In that terrible, terrible time of my life, anything that interrupted my thoughts of the tragedy were few, far between and in their small way, golden. But I didn't buy the DVD; there would be no celebrating for a long while.

Ever since, when I shopped at that supermarket, I would still find copies of that dopey DVD. Every time I looked at it, I flashed back on that desperate moment when life as I knew it had come to an abrupt end. But I still wouldn't buy the DVD. The reason: according to, Tor Johnson was not in "Carnival Story."

However, the more I looked at that little photo, the more I was convinced that this must be a rare instance in which imdb was wrong. Finally, about two weeks ago, I bought the damn thing.

Well, it ain't Tor. It's a guy named Ady Berber who, from a distance, looks like Tor's twin. He plays Groppo, a dimwitted strongman with a heart of gold. Tor would have made a meal of this role, but then again, Tor made a meal of just about everything he encountered.

There were two nice surprises in watching "Carnival Story," a 1954 circus soap opera filmed in Germany with a largely American cast: (1) It was directed by Kurt Neumann, who also made "The Fly," "Kronos," "Rocketship X-M" and four Tarzan movies, and (2) Anne Baxter had a smokin' body.

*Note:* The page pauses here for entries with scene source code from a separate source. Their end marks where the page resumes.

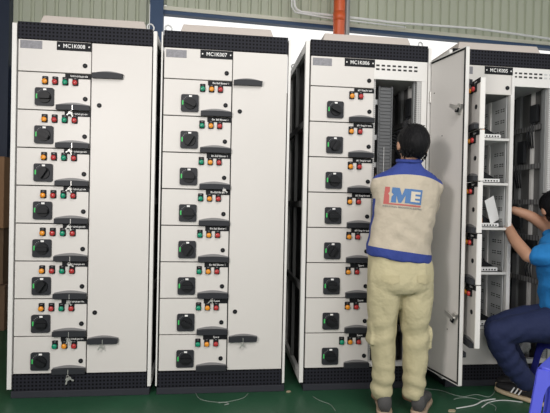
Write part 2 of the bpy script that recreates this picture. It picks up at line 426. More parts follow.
    inn.build('inner_frame', [PAINT2, GREY, PERF, PERFY, DARK], root)
    cmpn = MB()
    for zz, w, hh, xo in ((.35, .1, .16, .5), (.62, .14, .1, .48), (.98, .13, .12, .52), (1.38, .09, .14, .56), (1.66, .15, .08, .5)):
        cmpn.box(xo, xo+w, .56, .645, zz, zz+hh, 0)
        for q in range(3): cmpn.tube([(xo+.02+q*.03, .56, zz), (xo+.02+q*.03, .5, zz-.05), (xo+.03+q*.03, .55, zz-.16)], .006, 0)
    for yy, w, zz, hh in ((.15, .07, 1.78, .12), (.28, .07, 1.50, .16), (.44, .08, 1.25, .22), (.14, .09, .84, .12), (.3, .1, 1.02, .10), (.42, .12, .55, .2)):
        cmpn.box(rx+.012, rx+.034, yy, yy+w, zz, zz+hh, 0)
        for q in range(3): cmpn.tube([(rx+.02, yy+.02+q*.02, zz), (rx+.0, yy+.02+q*.03, zz-.08), (rx+.03, yy+.05+q*.02, zz-.18)], .005, 0)
    cmpn.build('wired_components', [DARK2], root)
    if kind == 'c':
        du = MB(); du.box(.465, .475, .06, .13, .2, 1.945, 0); du.box(.55, .56, .06, .13, .2, 1.945, 0); du.box(.475, .55, .12, .13, .2, 1.945, 0)
        du.box(.475, .55, .066, .072, .2, 1.94, 0)
        z = .21
        while z < 1.94: du.box(.472, .553, .06, .068, z, z+.0125, 0); z += .0222
        du.box(.505, .508, .055, .06, 1.3, 1.55, 1)
        for zz in (.35, .7, 1.05, 1.42, 1.60, 1.83): du.box(.414, .465, .08, .09, zz, zz+.032, 2)
        du.build('cable_duct', [DUCT, LGREY, LGREY], root)
        MB().box(.585, .6, .30, .33, .1, 1.9, 0).build('terminal_strip', LGREY, root)
        tb = MB()
        for k in range(5): tb.tube([(.56, .2, 1.66-.02*k), (.62, .16, 1.64-.02*k), (.68, .2, 1.60-.03*k), (.7, .32, 1.4)], .009, 0)
        tb.tube([(.55, .12, 1.63), (.6, .0, 1.655), (.66, .02, 1.66), (.69, .05, 1.60), (.685, .08, 1.5)], .006, 0)
        tb.build('black_cables', BLACK, root)
        dm = MB(); w = .335
        dm.box(-w, 0, 0, .004, 0, dh, 0)
        for a0, a1, b0, b1 in ((-w, -w+.004, 0, dh), (-w, 0, 0, .004), (-w, 0, dh-.004, dh)): dm.box(a0, a1, .004, .024, b0, b1, 1)
        dm.box(-w+.012, -.012, .004, .018, .012, dh-.012, 0)
        g = .006
        for a0, a1, b0, b1 in ((-w+.005, -w+.012+g, .005, dh-.005), (-w+.005, -.012, .005, .015), (-w+.005, -.012, dh-.015, dh-.005)):
            dm.box(a0, a1, .018, .0225, b0, b1, 2)
        for xx, zz in ((-.13, 1.47), (-.22, .3), (-.045, 1.75)): dm.cyl((xx, .018, zz), (0, 1, 0), .004, .001, 2, n=10)
        dm = dm.build('side_door', [PAINT, PAINT2, RUBBER], root, (.798, -.006, .138), rot=(0, 0, math.radians(101.5)))
        inst(HD, 'pull_handle', dm, (-w+.09, 0, 1.745)); inst(HD, 'pull_handle', dm, (-w+.09, 0, .165))
        for zz in (1.605, .385):
            la = MB(); la.box(-.014, .014, 0, .022, -.03, .03, 0); la.cyl((0, .02, 0), (0, 1, 0), .013, .016, 0, n=14)
            la.box(-.012, .06, .034, .039, -.004, .018, 0); la.box(-.02, .005, .03, .036, -.02, .008, 1)
            la.build('latch', [STEEL, BLACK], dm, (-w+.04, .018, zz), rot=(0, -.35, 0))
        for zz in (.25, 1.0, 1.7):
            MB().cyl((.002, .012, zz), (0, 0, 1), .009, .07, 0, n=12).build('hinge', STEEL, dm)
    return root
CX = dict(a=0, b=.8325, c=1.731, d=2.668)
cabinet(CX['a'], 'a', 'closed cream cabinet with name plate MC1K008, leftmost of the row, four lamps per drawer', 'MC1K008')
cabinet(CX['b'], 'b', 'closed cream cabinet with name plate MC1K007, three lamps per drawer', 'MC1K007')
cabinet(CX['c'], 'c', 'cream cabinet MC1K006 with its tall right door open, behind the standing worker', 'MC1K006')
cabinet(CX['d'], 'd', 'cream cabinet MC1K005 with all its drawer doors open, rightmost of the row', 'MC1K005')

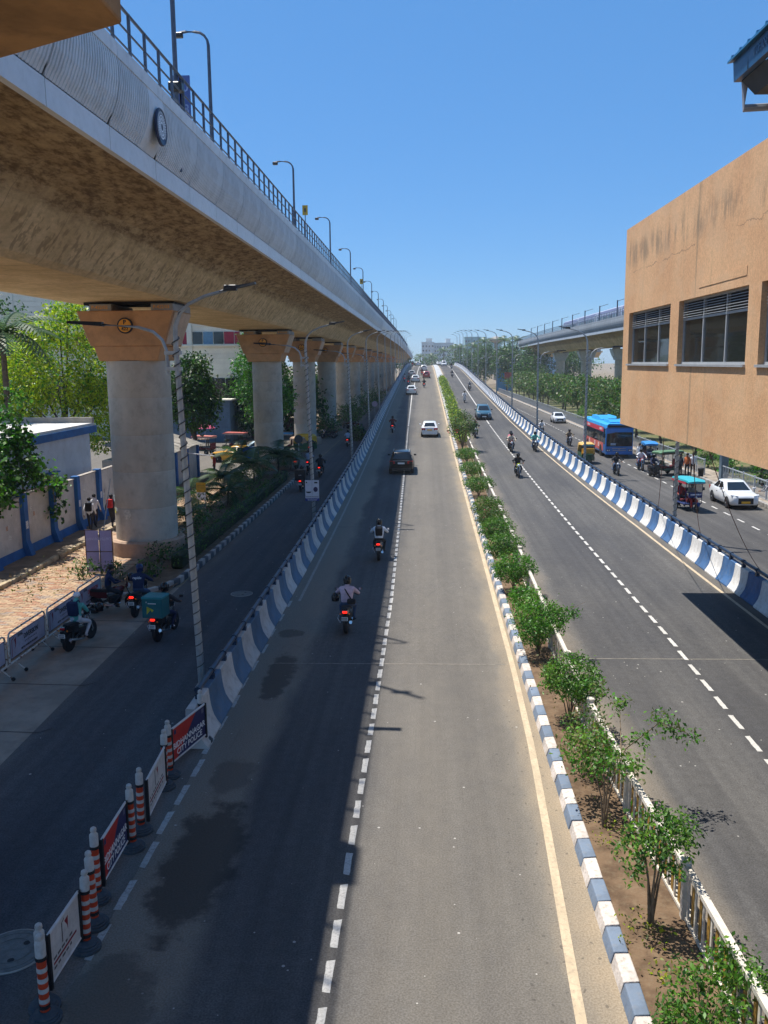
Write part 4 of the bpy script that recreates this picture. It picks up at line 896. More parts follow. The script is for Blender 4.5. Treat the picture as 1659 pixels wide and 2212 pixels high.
def scooter(label, body):
    t = thing('scooter', label, 'scooter', (0, 0, -50), 0, 'scooters on the roads'); mb = mat('bike_paint_%d_%d_%d' % tuple(int(c * 999) for c in body), body, .25, .05, coat=.4)
    wheel(.24, .11, t, (0, -.58, .24), spokes=6); wheel(.24, .1, t, (0, .62, .24), spokes=6)
    b = MB(); b.loft([[(-wd, y, z0), (wd, y, z0), (wd * 1.1, y, (z0 + z1) / 2), (wd * .8, y, z1), (-wd * .8, y, z1), (-wd * 1.1, y, (z0 + z1) / 2)] for y, wd, z0, z1 in ((-.9, .1, .6, .78), (-.7, .18, .42, .8), (-.3, .18, .3, .76), (-.08, .13, .28, .7))]); b.build('rear_body', mb, t, smooth=50)
    b = MB(); b.rbox(-.17, .17, -.15, .38, .26, .33, .03); b.build('floorboard', M_blkp, t)
    b = MB(); b.loft([[(-wd, y, z), (wd, y, z), (wd * .8, y + .09, z), (-wd * .8, y + .09, z)] for y, wd, z in ((.32, .19, .3), (.42, .22, .6), (.42, .2, .85), (.38, .14, 1.0))]); b.build('front_apron', mb, t, smooth=50)
    b = MB(); b.loft([[(-wd, y, z - .07), (wd, y, z - .07), (wd, y, z), (0, y, z + .02), (-wd, y, z)] for y, wd, z in ((-.85, .1, .85), (-.5, .15, .83), (-.12, .11, .8))]); b.build('seat', M_black, t, smooth=50)
    b = MB(); b.rbox(-.1, .1, .52, .76, .44, .5, .03); b.tube([(0, .62, .24), (0, .5, .6), (0, .38, 1.0)], .03, 6); b.build('front_mudguard', mb, t)
    b = MB(); b.tube([(-.33, .32, 1.03), (0, .4, 1.04), (.33, .32, 1.03)], .02, 6); b.rbox(-.14, .14, .36, .5, .96, 1.08, .03); b.build('handlebar', M_blkp, t)
    for s in (-1, 1): b = MB(); b.tube([(s * .2, .36, 1.05), (s * .32, .35, 1.2)], .008, 4); b.rbox(s * .35 - .06, s * .35 + .06, .33, .36, 1.18, 1.26, .02, 1); b.build('mirror', M_blkp, t)
    b = MB(); b.rbox(-.08, .08, .5, .55, .97, 1.06, .02, 1); b.build('headlight', M_lamp, t)
    b = MB(); b.rbox(-.1, .1, -.95, -.88, .66, .75, .02, 1); b.build('tail_light', M_red, t)
    b = MB(); b.box(-.1, .1, -.96, -.95, .46, .58); b.build('number_plate', M_plate, t)
    b = MB(); b.rbox(-.16, -.06, -.75, -.2, .2, .32, .03); b.tube([(.1, -.3, .25), (.14, -.85, .3)], .045, 6); b.build('engine_and_exhaust', M_blkp, t); return t
PROTO = {}
def bike(label, loc, rz, body=(.02, .02, .022), kind='m', z=None, lit=True):
    k = (kind, body)
    if k not in PROTO: PROTO[k] = (motorcycle if kind == 'm' else scooter)(label, body); o = PROTO[k]
    else: o = copytree(PROTO[k])
    o['label'] = label; o.location = (loc[0], loc[1], loc[2]); o.rotation_euler = (0, 0, rz)
    if not lit:
        for c in o.children:
            if c.name.startswith('tail_light'): c.material_slots[0].link = 'OBJECT'; c.material_slots[0].material = M_redoff
    return o
def slope(o, y, rz):
    a = math.atan2(hr(y + .5) - hr(y - .5), 1); o.rotation_euler = (Matrix.Rotation(a, 4, 'X') @ Matrix.Rotation(rz, 4, 'Z')).to_euler()
UP, DN = 0.0, math.pi
def rider(bl, pl, x, y, rz, shirt, trousers, body=(.02, .02, .022), kind='m', helmet=0, ramp=True, lit=None, yaw=0, **kw):
    z = hr(y) if ramp else .006
    lit = (rz == UP) if lit is None else lit
    o = bike(bl, (x, y, z), rz + yaw, body, kind, lit=lit); p = person(pl, 'ride' if kind == 'm' else 'scoot', (x, y, z), rz + yaw, shirt, trousers, helmet=helmet, **kw)
    if ramp: slope(o, y, rz + yaw); slope(p, y, rz + yaw)
    return o, p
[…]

I'm sure a lot of you knew that already, but I only had a 1973 "Columbo" episode to judge by.

Just to bring closure to the experience, I also watched "Cassandra Cat," a fantasy made in 1963 in Czechoslovakia (original title: "Az prijde kocour"). I have to say it's the WEIRDEST MOVIE I'VE EVER SEEN.

On the cobblestone streets of a Czech village, a strange circus comes to town playing Dixieland. The ringmaster is the twin brother of the village hobo. The star of the circus is a female acrobot wearing a red leotard so tight, she might as well be naked. She carries a cat that wears sunglasses. During her act, she removes the sunglasses and the cat looks at the audience, seeing what lurks in their black hearts. This causes the audience to panic. The village schoolmaster, who has as much clout as a mad dictator, orders the cat killed and stuffed. (He doesn't want everyone to know he is shagging his secretary.) In protest, all of the children in the village disappear. I forgot to mention that when the cat looks at people, they change colors according to their sins.

I would describe "Cassandra Cat" this way: It's one of those movies that makes you want to swear off LSD, even though you've never done LSD in your life.